An acute sense of business and intelligence was always clear, and in 1996 we are reminded of the quote from the start as they secured an unusual record deal with Virgin. Then manager Pedro Winter, now label owner of Ed Banger Records, explained that they wanted to keep ownership of their records, and Virgin could have the rights for ten years. But music wasn’t the only essential element of the deal. It was inherent that Daft Punk controlled everything, including their image and artistic freedom.

1997 brought the international release of Homework, their first album. The re-release of single Da Funk followed accompanied by the renowned video guided by Spike Jonze featuring Charles the lovable, anthropomorphic dog walking around New York with the symbolic Ghetto Blaster. It was cutting edge; DJ Pete Tong claimed its significance as an overall artistic package at that time. Director Michael Gondry transformed commercial music videos into works of art, and for second single Around the World, motorbike helmets were used to create robots, possibly planting a seed of exploration.
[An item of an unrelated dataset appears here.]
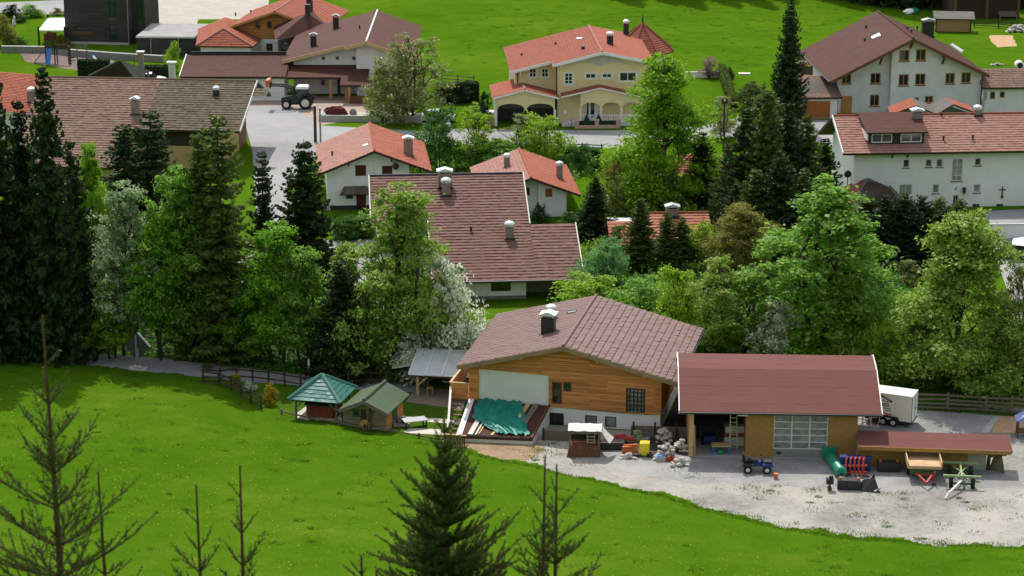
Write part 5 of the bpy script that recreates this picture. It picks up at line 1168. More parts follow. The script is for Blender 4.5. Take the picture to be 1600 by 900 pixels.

Categorically, the duo was never interested in being stars and the frills that can entail; it was the music, technology, and overall artistic merit that flew them to the top. Friend Antoine Ressaussiere reminds us that historically techno is faceless, and with their popularity soaring, they needed to keep their air of mystery and privacy. Cheap joke shop masks started to be adorned keeping their life ordinary but enabling them to do extraordinary things. It was fate that on January 1st, 2000, Daft Punk would transform into robots.

The physical helmets were devised first, aided by SFX designer Tony Gardner in LA; an image of Tom and Guy-Man that complimented their wishes. Second album Discovery paved the way to the animated movie of beauty Interstellar 5555, with supervision from Japanese mangaka Leiji Matsumoto. Uplifting anthem and essential dance floor enticer One More Time from this was more commercial sounding and fully launched them in the USA, managing to transfer easily from the club to the radio.

Craving a more raw experience, their third LP Human After All was made in two weeks and received no promotion from its parents. It was the first time that there wasn’t an unprecedented success for their work. However, film Electroma was derived from this. Tom and Guy-Man’s robots are no more at the end and it was in this film that they emerged in a new look of studded black leather. Was this the decline of Daft Punk? It did not put Coachella Festival in California off in their attempt to book the band.

After years of pleading them to play, the festival offered the sum of £250,000 in 2005, but the duo politely declined. The very next year, this was upped to £300,000 and finally accepted. A cloak of secrecy encased the planning; even manager Winter was left in the dark. Here we are given a sense of how monumental, powerful, and sensual the whole experience was. Every last detail was meticulously planned as usual, and the results are there in plain LED sight. It’s often voted as the most iconic Coachella set of all times; some claim that it changed, dance music, even live music forever. 40,000 eager revellers tried to get into the Sahara Tent. Any doubt was dashed; their cultural significance was still vast.

Writing the score to Disney’s Tron: Legacy instilled faith to collaborate with many respected and off-centre artists for Random Access Memories: the last album to date offered to us in 2013, experimenting with live instruments to create a vintage sound. It topped the US Billboard 2000 and UK charts. Song Get Lucky, with Nile Rogers and Pharrell Williams resolutely blew up and created worldwide hysteria reigniting the spirit of disco and dance, but not covered in the documentary is the PERFECT and BEST (subjective) number Instant Crush featuring Julian Casablancas.

After an insightful ride, the end of the BBC special is near, featuring clips from their Grammy Awards performance, where they broke the record for the first time an electronic music group won five awards. There is a recollection from Peter Lindbergh of a photo-shoot, used in the posters for this documentary; their helmets never came off, not for a second. It all leaves you with a tear in your eye and the notion that they are humble people who have not let these insane successes go to their heads.

Contributions from Skrillex, Kanye West, Giorgio Moroder, Paul Williams, and many more littered throughout. However, no new footage of the duo was filmed increasing their enigmatic state. They broke boundaries of dance music and gratefully received acceptance into the mainstream. Leaving nothing to chance, it shows, as they are one of the most importantly skilled bands of our time, their vision was ambitious. Unchained still feels like a fresh observation. It only fuels a longing for more from the French legends. Daft Punk is universal.